Why are these people suddenly all coming together now?

As someone who has watched the ‘Alt-Right’ be able to coalesce — a ragtag, cobbled assortment of hate groups under one umbrella, at least temporarily — it’s because they had a charismatic leader. I’m not saying President Trump is a hardcore, intentional bigot, but he appeals to those that are. Part of that is that they now have someone who is a celebrity brand who is embraced by the media, who will take messages and conspiracy theories that were previously segregated into the extreme world well into the mainstream. No other Republican candidate would have embraced some of these conspiracy theories.

A new analysis from the Center for the Study of Hate and Extremism reports that hate crimes on Muslims spiked sharply in 2015.

What can we gain from listening to extreme arguments if so many of them are driven by hate?
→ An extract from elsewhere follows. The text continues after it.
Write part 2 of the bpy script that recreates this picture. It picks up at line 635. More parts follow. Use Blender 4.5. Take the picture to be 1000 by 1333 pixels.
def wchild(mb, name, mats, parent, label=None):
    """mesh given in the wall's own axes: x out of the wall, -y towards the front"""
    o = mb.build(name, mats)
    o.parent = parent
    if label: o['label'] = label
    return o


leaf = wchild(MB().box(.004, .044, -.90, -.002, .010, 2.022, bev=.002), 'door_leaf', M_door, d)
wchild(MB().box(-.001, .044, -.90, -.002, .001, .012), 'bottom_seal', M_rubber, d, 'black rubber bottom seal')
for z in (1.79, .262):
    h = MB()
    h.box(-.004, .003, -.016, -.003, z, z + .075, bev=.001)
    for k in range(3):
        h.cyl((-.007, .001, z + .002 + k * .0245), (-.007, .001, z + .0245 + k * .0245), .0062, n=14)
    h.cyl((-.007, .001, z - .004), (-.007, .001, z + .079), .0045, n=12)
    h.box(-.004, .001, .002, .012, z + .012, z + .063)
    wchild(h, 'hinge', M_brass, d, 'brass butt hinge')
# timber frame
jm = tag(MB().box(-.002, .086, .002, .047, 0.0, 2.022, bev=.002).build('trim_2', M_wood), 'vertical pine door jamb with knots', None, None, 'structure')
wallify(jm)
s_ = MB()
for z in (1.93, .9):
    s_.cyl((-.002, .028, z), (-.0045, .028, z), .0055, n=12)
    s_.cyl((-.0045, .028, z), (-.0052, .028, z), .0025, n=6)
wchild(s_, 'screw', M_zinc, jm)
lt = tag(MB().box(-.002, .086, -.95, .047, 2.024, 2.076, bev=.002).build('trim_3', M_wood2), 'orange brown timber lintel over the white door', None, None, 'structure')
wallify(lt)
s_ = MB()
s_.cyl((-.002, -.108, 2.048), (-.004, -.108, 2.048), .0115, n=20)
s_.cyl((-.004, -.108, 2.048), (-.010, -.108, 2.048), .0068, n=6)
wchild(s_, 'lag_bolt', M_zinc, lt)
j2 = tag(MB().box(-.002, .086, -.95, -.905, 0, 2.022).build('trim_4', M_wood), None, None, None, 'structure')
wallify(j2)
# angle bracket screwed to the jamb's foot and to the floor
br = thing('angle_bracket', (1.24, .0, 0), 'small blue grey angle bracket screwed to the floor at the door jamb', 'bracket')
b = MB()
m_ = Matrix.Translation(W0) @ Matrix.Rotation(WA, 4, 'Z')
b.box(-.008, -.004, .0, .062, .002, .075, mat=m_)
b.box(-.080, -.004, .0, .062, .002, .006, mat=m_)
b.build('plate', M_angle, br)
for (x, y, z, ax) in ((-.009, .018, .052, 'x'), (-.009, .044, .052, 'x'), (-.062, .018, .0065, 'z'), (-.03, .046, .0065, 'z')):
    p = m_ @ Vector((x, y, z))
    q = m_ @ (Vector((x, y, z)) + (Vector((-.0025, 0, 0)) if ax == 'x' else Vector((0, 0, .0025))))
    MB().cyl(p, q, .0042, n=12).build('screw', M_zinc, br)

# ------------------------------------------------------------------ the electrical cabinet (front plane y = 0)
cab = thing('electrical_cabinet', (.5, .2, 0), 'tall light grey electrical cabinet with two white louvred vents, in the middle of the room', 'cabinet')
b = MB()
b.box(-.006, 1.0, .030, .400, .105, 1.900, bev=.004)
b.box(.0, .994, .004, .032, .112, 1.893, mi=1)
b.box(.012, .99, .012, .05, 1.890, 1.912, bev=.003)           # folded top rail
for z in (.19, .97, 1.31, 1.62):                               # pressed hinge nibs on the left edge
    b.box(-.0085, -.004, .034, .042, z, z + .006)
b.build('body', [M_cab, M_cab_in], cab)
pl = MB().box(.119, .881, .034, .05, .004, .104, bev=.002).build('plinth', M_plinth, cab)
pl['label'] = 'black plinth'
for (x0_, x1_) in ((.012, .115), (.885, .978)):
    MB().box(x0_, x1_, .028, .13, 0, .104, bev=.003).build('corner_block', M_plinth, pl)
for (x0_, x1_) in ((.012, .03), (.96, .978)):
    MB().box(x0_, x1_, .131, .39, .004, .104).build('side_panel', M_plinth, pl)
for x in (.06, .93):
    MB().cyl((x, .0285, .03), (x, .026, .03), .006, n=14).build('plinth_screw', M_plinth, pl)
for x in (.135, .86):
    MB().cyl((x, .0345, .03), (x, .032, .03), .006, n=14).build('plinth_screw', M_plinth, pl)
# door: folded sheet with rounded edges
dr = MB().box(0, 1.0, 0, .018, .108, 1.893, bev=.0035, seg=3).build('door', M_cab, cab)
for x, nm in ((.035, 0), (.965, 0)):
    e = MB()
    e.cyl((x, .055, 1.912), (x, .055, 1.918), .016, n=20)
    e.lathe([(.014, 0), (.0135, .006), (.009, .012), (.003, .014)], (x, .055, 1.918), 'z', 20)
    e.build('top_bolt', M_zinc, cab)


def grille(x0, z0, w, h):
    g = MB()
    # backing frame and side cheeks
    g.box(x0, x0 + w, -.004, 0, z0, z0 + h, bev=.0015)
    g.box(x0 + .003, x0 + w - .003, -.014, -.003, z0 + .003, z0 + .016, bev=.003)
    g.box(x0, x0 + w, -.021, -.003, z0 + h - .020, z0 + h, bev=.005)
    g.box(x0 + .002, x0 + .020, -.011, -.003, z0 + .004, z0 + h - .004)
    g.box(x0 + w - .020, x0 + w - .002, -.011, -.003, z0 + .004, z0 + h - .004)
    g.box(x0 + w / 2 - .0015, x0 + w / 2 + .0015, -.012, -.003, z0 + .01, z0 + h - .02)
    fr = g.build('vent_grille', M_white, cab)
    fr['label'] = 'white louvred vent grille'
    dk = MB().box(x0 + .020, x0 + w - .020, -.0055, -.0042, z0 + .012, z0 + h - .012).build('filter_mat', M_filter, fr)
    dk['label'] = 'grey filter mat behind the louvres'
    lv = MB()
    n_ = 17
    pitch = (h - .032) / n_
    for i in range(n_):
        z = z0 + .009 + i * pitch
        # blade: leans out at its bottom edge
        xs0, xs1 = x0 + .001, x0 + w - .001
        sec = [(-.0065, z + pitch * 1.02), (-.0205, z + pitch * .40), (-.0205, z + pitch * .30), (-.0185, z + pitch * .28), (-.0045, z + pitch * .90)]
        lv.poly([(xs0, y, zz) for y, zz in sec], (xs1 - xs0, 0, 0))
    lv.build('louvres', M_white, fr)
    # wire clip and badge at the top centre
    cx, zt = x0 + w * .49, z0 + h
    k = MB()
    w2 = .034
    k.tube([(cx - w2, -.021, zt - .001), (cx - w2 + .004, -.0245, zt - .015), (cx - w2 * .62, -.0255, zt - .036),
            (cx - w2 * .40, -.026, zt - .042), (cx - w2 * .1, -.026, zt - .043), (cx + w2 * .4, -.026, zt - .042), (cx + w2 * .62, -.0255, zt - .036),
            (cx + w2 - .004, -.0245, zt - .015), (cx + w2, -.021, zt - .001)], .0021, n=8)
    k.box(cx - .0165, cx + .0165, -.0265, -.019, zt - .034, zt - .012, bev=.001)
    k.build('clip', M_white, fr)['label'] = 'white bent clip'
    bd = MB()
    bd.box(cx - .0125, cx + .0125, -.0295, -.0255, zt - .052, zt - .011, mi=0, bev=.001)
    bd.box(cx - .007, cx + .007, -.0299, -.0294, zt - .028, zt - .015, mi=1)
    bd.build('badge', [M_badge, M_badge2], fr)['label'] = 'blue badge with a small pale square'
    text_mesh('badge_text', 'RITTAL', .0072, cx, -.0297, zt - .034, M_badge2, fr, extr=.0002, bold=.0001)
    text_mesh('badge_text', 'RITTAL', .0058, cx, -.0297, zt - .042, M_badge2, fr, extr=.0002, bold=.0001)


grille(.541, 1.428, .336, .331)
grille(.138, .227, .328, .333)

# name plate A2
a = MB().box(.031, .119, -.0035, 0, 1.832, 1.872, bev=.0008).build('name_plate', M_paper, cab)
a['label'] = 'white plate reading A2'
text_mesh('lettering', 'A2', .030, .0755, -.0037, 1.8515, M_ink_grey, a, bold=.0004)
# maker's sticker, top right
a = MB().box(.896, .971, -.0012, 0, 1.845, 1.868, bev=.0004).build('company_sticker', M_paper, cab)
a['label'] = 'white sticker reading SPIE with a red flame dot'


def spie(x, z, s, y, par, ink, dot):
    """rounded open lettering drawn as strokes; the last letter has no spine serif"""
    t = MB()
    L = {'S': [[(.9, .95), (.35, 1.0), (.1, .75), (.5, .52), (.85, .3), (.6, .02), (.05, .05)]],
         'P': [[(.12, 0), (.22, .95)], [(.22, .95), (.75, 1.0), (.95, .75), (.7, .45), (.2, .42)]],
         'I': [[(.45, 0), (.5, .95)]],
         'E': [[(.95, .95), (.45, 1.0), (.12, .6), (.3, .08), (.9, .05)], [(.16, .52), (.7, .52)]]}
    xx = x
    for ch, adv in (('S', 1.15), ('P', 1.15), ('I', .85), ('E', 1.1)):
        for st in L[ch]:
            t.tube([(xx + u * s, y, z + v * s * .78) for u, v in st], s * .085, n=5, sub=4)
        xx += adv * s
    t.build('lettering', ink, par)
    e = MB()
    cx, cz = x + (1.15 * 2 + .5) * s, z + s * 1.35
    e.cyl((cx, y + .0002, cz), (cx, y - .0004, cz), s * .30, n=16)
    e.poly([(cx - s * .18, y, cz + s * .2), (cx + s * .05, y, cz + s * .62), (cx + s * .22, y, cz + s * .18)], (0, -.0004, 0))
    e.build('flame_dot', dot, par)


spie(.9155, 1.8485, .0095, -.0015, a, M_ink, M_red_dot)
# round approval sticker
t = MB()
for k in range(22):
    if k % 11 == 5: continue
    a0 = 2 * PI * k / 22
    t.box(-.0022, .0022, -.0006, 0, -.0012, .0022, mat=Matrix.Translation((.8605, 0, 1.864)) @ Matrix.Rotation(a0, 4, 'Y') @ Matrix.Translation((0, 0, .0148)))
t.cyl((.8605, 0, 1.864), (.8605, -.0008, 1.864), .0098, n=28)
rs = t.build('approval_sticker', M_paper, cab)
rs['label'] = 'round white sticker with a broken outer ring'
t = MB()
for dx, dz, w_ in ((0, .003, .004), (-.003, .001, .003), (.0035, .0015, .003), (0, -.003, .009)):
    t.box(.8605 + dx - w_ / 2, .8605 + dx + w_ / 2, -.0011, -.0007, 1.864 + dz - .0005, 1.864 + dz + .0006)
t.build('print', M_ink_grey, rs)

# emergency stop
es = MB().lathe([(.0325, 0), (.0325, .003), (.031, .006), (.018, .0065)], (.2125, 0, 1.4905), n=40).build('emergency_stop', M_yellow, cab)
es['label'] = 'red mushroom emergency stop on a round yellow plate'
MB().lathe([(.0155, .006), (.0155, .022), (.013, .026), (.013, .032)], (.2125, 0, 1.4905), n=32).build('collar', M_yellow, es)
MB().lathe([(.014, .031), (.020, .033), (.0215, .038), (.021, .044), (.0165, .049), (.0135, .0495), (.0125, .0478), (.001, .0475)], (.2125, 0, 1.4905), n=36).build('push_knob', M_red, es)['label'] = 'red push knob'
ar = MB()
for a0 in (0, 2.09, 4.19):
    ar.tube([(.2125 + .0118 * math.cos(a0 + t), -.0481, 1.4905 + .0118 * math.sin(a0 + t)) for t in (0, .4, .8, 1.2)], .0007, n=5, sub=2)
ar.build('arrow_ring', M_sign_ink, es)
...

We now have the ability to understand how prejudices gel, and we can respond to that. We know that meaningful contact with people who are different, as Gordon Allport wrote many decades ago, is important. Education can also help.

Meaningful contact seems increasingly impossible as America splits into hardened factions. How can we make this happen?

Donald Trump may not be the unifying agent — we don’t know. It may have to come from people at the lowest level, like myself, who say, ‘Let me find a conservative speaker of good will to talk to my class, and let me make that institutionally part of how I train my students to critically think.’

What we need is a marketplace of ideas. A quiet and dialogue-driven place to shop, where there is truth in labeling and transparency. That’s what I think I bring to my university classes. I want to make that national and put it on video. I want to get people who, in most cases, other people would never sit down and talk to them. A Muslim professional. A highly educated evangelical Protestant pastor. The only ground rules I have are civility.